A) This is where other builders go.  This would be great, but my rack, header, and engine conspire to make me need 4 U-joints or a custom header.  Both options sounded bad, so I looked at some alternatives

B) Sneak through the pedal box and come through the firewall as shown.  Would be great and solves all my problems.  There just wasn't enough room.  I would have to modify a bunch of nonsense with the pedals.

C) Chop off some of the extra meat on the clutch master cylinder.  This goes through some pretty important structure on the other side.  No good.

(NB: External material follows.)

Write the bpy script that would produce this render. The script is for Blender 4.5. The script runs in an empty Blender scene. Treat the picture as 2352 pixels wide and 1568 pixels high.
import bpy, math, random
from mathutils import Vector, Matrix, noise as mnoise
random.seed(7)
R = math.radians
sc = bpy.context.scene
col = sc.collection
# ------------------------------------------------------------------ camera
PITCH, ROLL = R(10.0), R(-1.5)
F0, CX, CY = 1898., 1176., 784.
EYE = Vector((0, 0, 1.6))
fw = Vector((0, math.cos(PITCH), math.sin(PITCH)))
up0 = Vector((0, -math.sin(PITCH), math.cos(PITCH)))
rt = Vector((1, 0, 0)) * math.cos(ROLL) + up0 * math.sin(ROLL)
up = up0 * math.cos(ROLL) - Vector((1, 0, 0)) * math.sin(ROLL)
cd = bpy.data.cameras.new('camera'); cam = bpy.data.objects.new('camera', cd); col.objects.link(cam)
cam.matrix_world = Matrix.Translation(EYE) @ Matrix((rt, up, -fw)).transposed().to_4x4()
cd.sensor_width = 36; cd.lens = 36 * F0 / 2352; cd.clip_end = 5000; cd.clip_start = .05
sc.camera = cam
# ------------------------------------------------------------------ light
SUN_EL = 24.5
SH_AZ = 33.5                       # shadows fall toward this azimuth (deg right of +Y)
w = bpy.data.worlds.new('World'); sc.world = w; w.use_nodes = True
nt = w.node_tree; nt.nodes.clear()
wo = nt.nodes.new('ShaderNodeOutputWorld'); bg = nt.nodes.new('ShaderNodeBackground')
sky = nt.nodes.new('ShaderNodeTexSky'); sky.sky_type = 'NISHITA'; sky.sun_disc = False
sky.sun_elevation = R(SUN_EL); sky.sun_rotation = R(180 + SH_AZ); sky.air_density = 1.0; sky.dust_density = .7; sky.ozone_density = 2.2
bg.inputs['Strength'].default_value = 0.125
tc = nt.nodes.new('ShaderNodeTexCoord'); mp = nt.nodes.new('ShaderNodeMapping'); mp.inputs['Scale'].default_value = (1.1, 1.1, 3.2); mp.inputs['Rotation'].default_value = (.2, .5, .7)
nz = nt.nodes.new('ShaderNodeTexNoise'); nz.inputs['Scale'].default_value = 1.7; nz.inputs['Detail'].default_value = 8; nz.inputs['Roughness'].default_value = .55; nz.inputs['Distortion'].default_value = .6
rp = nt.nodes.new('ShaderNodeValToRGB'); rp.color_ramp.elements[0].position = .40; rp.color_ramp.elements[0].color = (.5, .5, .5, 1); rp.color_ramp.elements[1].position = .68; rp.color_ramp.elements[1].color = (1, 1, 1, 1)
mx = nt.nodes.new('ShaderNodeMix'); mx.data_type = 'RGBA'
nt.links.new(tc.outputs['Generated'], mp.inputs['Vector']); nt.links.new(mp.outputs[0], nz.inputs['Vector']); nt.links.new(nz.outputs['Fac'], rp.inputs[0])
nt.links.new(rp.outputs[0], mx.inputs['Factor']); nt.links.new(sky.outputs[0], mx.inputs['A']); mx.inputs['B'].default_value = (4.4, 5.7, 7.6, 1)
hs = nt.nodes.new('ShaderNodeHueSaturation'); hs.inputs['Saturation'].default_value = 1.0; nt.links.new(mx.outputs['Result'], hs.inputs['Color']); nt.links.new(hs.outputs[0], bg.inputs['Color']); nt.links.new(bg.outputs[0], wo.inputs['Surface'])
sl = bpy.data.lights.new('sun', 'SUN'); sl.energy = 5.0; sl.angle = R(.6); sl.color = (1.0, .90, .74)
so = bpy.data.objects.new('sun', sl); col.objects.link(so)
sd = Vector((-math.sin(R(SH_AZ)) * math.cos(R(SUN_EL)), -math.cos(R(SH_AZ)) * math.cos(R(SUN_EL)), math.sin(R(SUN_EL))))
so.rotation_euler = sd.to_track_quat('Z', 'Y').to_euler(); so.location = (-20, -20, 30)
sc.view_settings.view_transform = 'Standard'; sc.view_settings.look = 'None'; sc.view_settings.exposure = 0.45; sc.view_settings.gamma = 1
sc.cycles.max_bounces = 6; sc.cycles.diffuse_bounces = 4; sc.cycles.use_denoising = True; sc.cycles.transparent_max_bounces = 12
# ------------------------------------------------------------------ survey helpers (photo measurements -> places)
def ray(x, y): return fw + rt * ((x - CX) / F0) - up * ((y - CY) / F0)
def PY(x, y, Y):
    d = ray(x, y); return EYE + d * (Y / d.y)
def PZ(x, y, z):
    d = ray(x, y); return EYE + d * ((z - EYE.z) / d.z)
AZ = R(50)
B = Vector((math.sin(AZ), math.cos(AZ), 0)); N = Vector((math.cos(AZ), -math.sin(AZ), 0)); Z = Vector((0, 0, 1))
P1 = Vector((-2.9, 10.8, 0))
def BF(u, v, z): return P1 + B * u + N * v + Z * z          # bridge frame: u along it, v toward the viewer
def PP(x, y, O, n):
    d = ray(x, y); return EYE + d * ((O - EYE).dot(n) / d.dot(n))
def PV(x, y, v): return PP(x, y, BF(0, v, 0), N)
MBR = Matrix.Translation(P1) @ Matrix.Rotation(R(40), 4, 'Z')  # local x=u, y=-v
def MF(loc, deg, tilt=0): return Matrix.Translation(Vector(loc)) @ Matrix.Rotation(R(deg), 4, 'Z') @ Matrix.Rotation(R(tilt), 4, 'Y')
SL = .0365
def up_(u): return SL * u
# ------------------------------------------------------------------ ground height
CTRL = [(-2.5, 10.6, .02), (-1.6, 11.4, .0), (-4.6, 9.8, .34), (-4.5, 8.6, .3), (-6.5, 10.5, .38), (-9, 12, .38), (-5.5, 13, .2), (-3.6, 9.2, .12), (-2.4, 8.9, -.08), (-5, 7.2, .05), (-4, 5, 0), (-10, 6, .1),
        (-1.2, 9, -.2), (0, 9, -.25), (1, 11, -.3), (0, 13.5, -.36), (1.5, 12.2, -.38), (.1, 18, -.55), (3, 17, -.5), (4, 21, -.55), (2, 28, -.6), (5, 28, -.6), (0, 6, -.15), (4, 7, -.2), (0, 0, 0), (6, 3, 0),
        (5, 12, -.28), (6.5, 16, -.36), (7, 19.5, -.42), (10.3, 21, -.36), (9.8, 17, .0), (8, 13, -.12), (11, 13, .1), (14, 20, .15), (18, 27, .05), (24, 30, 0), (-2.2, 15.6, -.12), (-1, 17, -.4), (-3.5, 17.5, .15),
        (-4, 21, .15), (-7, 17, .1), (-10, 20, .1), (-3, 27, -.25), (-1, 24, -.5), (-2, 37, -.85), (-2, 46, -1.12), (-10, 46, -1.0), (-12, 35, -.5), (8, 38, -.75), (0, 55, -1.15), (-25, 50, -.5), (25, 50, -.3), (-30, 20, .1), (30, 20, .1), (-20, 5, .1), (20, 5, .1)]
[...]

D)  The clutch master cylinder takes up a lot of real estate.  Why not get a more compact one and put the column here (where the master cylinder connections pass through the fire wall)?

E) Reroute the hood release and go above the clutch MC.  I held the column there and turned it.  It felt weird like it would almost bind.  I think u joints shouldn't go past 30° for steering.

I believe D is the right answer.  A side benefit is no longer needing the weird Ford quick connect and the weird clutch line made.  I decided to just see what a Wilwood MC goes for:


No brainer half the price of a single u joint, and about the same as an autozone kludge job.  The position of the column is so nice now, that I believe I can connect to the rack with one u joint.

This MC can be gotten in a couple bore sizes.  A larger bore will make a stiffer pedal, but more importantly will move the slave further per inch of pedal deflection.   A quick search on the Google suggests about 1.25 inch stroke is needed on the T5 transmission.  

The Wilwood cylinders are 1.4 inch stroke, so I will assume that I should shoot for a similar slave and master bore size.  I measured the slave at .75 inches, so I bought the same for the master.

I also ordered a clutch hose from Autozone.  This is so I can avoid a rigid connection between the transmission and the chassis, and so I can avoid having my hard lines in an area where I am swinging the transmission around during install.  Since I am now 3/8 - 24 thread everywhere, Autozone PN 88257 will work ($10).